DUBAI: Oman is trying “with other parties” to reduce tensions between the United States and Iran, the Omani Foreign Ministry tweeted on Friday.

The tweet cited Yousuf bin Alawi bin Abdullah, the sultanate’s minister responsible for foreign affairs, who met on Monday in Tehran with Iranian Foreign Minister Mohammad Javad Zarif.

“There is a danger that a war breaks out, hurting the whole world ... Both parties, the American and the Iranian, are aware of the danger,” the tweet cited the Omani minister as saying in an interview with an Arabic publication.

Oman maintains friendly ties with both the United States and Iran and has previously been an important go-between for the two countries, which severed diplomatic relations in 1980. Washington and Tehran are in a protracted stand-off over Iran’s nuclear and missile programs.

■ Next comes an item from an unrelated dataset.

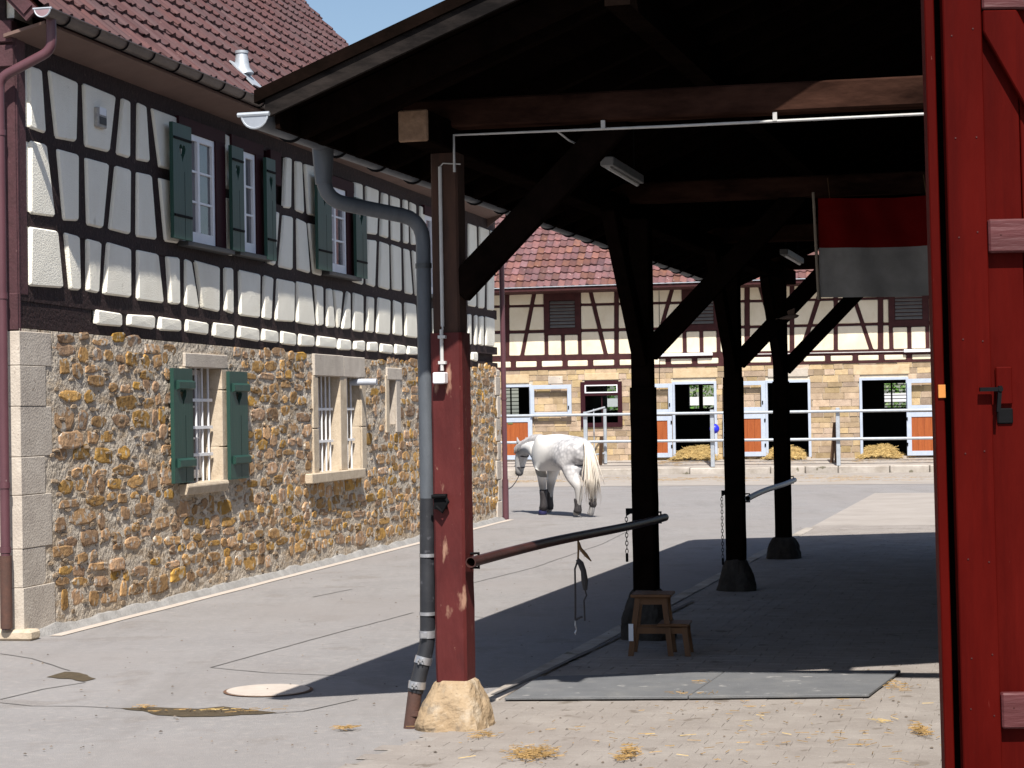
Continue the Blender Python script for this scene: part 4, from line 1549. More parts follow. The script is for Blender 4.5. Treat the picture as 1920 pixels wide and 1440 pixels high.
shaded_stone = M('shaded_base_stone', (.055, .048, .042), (.025, .021, .018), scale=6, bump=.6, bscale=30, rough=.95, spec=.1)  # post base stone with the shed's shade put into its colour
bases = [(.225, .115, .30), (.22, .12, .42), (.20, .10, .34), (.215, .125, .28)]
ztc = [2.37, 2.07, 2.2, 2.2]
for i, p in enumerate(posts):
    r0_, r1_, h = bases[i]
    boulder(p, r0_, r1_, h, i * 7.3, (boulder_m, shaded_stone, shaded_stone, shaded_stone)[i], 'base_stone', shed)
    # clad lower post, worn corners
    mb = MB()
    n_ = 14
    hw2 = .095 if i else .098
    for j in range(n_ + 1):
        z_ = h - .02 + (ztc[i] - h + .02) * j / n_
        for k_, (sx, sy) in enumerate(((-1, -1), (1, -1), (1, 1), (-1, 1))):
            for (ax_, ay_) in (((1, 1 - .16), (1 - .16, 1)) if sx * sy > 0 else ((1 - .16, 1), (1, 1 - .16))):
                d_ = hw2 * (1 + .035 * nz((sx * 3 + i, sy * 3, z_ * 5)) + .02 * nz((sx, sy + i, z_ * 14)))
                q_ = p + PN * (sx * ax_ * d_) + PD * (sy * ay_ * d_)
                mb.v.append((q_.x, q_.y, z_))
    for j in range(n_):
        for k_ in range(8):
            mb.f.append((j * 8 + k_, j * 8 + (k_ + 1) % 8, j * 8 + 8 + (k_ + 1) % 8, j * 8 + 8 + k_))
    mb.f.append(tuple(range(7, -1, -1)))
    mb.f.append(tuple(range(n_ * 8, n_ * 8 + 8)))
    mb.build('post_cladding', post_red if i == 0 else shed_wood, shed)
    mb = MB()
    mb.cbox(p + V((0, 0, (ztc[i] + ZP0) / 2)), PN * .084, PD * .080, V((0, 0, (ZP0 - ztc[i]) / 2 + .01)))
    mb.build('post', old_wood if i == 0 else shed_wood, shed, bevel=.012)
    # braces: one across under the tie, one back towards us and one away under the plate
    zb = 2.62 if i == 0 else 2.35
    mb = MB()
    a = p + TD * .05 + V((0, 0, zb))
    b = p + TD * (1.06 if i == 0 else 1.30) + V((0, 0, tie_z - .05))
    if i == 0:
        a.y -= .02
        b.y -= .05
    mb.beam(a, b, V((.208, .978, 0)) * .055, (b - a).cross(V((.208, .978, 0))).normalized() * .086)
    mb.build('brace', shed_wood, shed, bevel=.008)
    for sg in ((-1,) if i else ()):
        mb = MB()
        a = p + PD * (.04 * sg) + V((0, 0, 2.30 if sg < 0 else 2.5))
        b = p + PD * (1.12 * sg) + V((0, 0, ZP0 + .03))
        mb.beam(a, b, PN * .055, (b - a).cross(PN).normalized() * .092)
        mb.build('brace', shed_wood, shed, bevel=.008)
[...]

Tensions have been building in the last few weeks. Washington has sent more military forces to the Middle East in a show of force against what US officials say are Iranian threats to its troops and interests in the region since the United States reinstated a range of economic sanctions against Iran.

President Hassan Rouhani said on Thursday that Iran will not surrender to US pressure and will not abandon its goals, even if it is bombed.

Another country trying to avert a confrontation in the region is Iraq. Prime Minister Adel Abdul Mahdi said on Tuesday that Baghdad would send delegations to Washington and Tehran to help reduce tensions.